Included in that name-dropping volume were Ezra Pound, Ernest Hemingway, Norman Mailer, Allen Ginsberg, W.H. Auden, Robert Frost, Robert Lowell, Octavio Paz, Antoine de Saint-Exupery, Jackson Pollock, Leon Trotsky, Grandma Moses, David Alfaro Siqueiros, Bertrand Russell and Frank Lloyd Wright.

Rodman's 1970 travelogue, "South America of the Poets," toured 12 countries that were illustrated by interviews with their most famous poets, such as Chile's Pablo Neruda. Praising Rodman's knowledge of Latin American culture and history, as well as his encounters with the great writers, a Times book reviewer noted:

"He conveys the ambience of great cities and small, of the jungle areas and mountain regions and the plains by means of his encounters with the artists who have sought to identify and explain the condition of the men who inhabit them. Poets, Rodman assures us, are among the best attractions a nation may offer."
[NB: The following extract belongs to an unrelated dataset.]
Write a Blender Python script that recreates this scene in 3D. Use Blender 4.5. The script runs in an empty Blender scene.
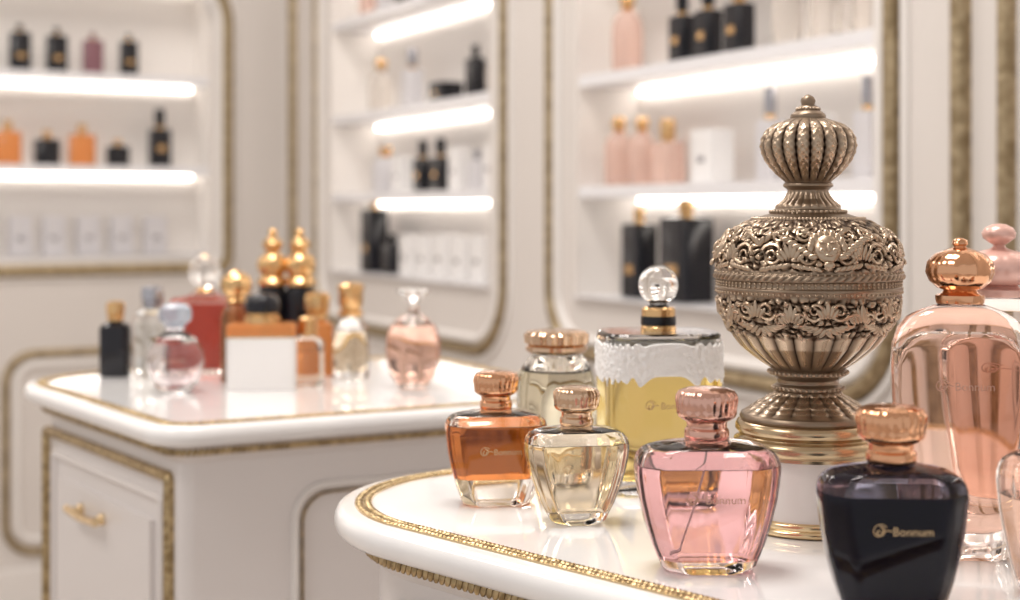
import bpy, bmesh, math, random
from mathutils import Vector, Matrix, noise
random.seed(4)
pi=math.pi
scene=bpy.context.scene
scene.view_settings.view_transform='Standard'
scene.view_settings.exposure=0.0

# ---------------------------------------------------------------- materials
def nodes(m): return m.node_tree.nodes, m.node_tree.links
def setin(b,k,v):
    if k in b.inputs: b.inputs[k].default_value=v
def M(name,col,rough=.5,metal=0,trans=0,ior=1.45,emit=0,coat=0,bump=None,spec=None,sss=0,alpha=1):
    m=bpy.data.materials.new(name); m.use_nodes=True
    n,l=nodes(m); b=n['Principled BSDF']
    setin(b,'Base Color',(*col,1)); setin(b,'Roughness',rough); setin(b,'Metallic',metal)
    setin(b,'Transmission Weight',trans); setin(b,'IOR',ior); setin(b,'Coat Weight',coat)
    setin(b,'Coat Roughness',.05)
    if spec is not None: setin(b,'Specular IOR Level',spec)
    if emit: setin(b,'Emission Color',(*col,1)); setin(b,'Emission Strength',emit)
    if bump:
        kind,scale,strength,dist=bump
        tc=n.new('ShaderNodeTexCoord')
        if kind=='noise':
            t=n.new('ShaderNodeTexNoise'); t.inputs['Scale'].default_value=scale; t.inputs['Detail'].default_value=3; out=t.outputs[0]
        elif kind=='voronoi':
            t=n.new('ShaderNodeTexVoronoi'); t.inputs['Scale'].default_value=scale; out=t.outputs['Distance']
        l.new(tc.outputs['Object'],t.inputs['Vector'])
        bp=n.new('ShaderNodeBump'); bp.inputs['Strength'].default_value=strength; bp.inputs['Distance'].default_value=dist
        l.new(out,bp.inputs['Height']); l.new(bp.outputs[0],b.inputs['Normal'])
    return m
def vary(m,c1,c2,scale,detail=4,lo=.35,hi=.65):
    n,l=nodes(m); b=n['Principled BSDF']
    tc=n.new('ShaderNodeTexCoord'); t=n.new('ShaderNodeTexNoise'); t.inputs['Scale'].default_value=scale; t.inputs['Detail'].default_value=detail
    r=n.new('ShaderNodeValToRGB'); r.color_ramp.elements[0].position=lo; r.color_ramp.elements[1].position=hi
    r.color_ramp.elements[0].color=(*c1,1); r.color_ramp.elements[1].color=(*c2,1)
    l.new(tc.outputs['Object'],t.inputs['Vector']); l.new(t.outputs[0],r.inputs[0]); l.new(r.outputs[0],b.inputs['Base Color'])
    return m

wall_m=vary(M('wall_paint',(.70,.65,.625),.45),(.67,.625,.59),(.70,.655,.62),2.)
molding_m=M('cream_molding',(.80,.765,.735),.35)
recess_m=M('shelf_back_panel',(.84,.795,.755),.5)
shelf_m=M('shelf_lacquer',(.80,.79,.81),.25)
led_m=M('led_strip',(1.,.94,.87),.5,emit=6.2)
cab_m=M('cabinet_lacquer',(.77,.73,.715),.28,coat=.3)
marble_m=vary(M('white_marble',(.88,.87,.87),.09,coat=.4),(.82,.81,.82),(.90,.89,.885),9,8,.25,.5)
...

When Rodman published "The Insider" in 1960, his critical study of abstract expressionism and nonrepresentational painting, former Times book critic Robert R. Kirsch said it "very well may be the most important book I have read so far this year ... a book which needed to be written. And Selden Rodman has done a superb job of writing it."

Rodman began the literary part of his eclectic career in his 1930-31 senior year at Yale, when he co-founded the off-campus satire magazine "The Harkness Hoot." Later he teamed with Alfred Bingham to co-found and edit the liberal magazine Common Sense.

He first visited Haiti in 1934, bought his first piece of figurative folk art in 1938 for $25, and returned after World War II -- in which he served as a sergeant in the Office of Strategic Services -- to work as co-director of the Centre d'Art of Port-au-Prince.

In the 1930s, Rodman wrote "The Revolutionists," a play based on the successful 1803 revolt of colonial slaves against France, which made Haiti an independent country.

He was given special leave to go to Haiti for the play's premiere in 1944, granted by Nelson Rockefeller, who, as head of the State Department Bureau of Inter-American Affairs, thought the production would foster good feelings toward the U.S. The play prompted the then-king of Haiti to make Rodman a commander of the Haitian Legion of Honor and Merit.

Although Rodman became known for collecting folk art from the Southern part of the Western Hemisphere, he also enjoyed assessing culture -- or lack of it -- in the United States.

On a speaking trip to Los Angeles in 1952, he told The Times that the level of culture was declining precipitously in this country and added as illustration:

"Great art is being created right here in Hollywood, but no one knows about it.... For instance, there's Igor Stravinsky, Arnold Schoenberg, Thomas Mann and painter Rico Lebrun. Not one of them has been used by the motion picture industry."

Thrice divorced, Rodman is survived by his wife of 40 years, the former Carole Cleaver; three children; and three grandchildren.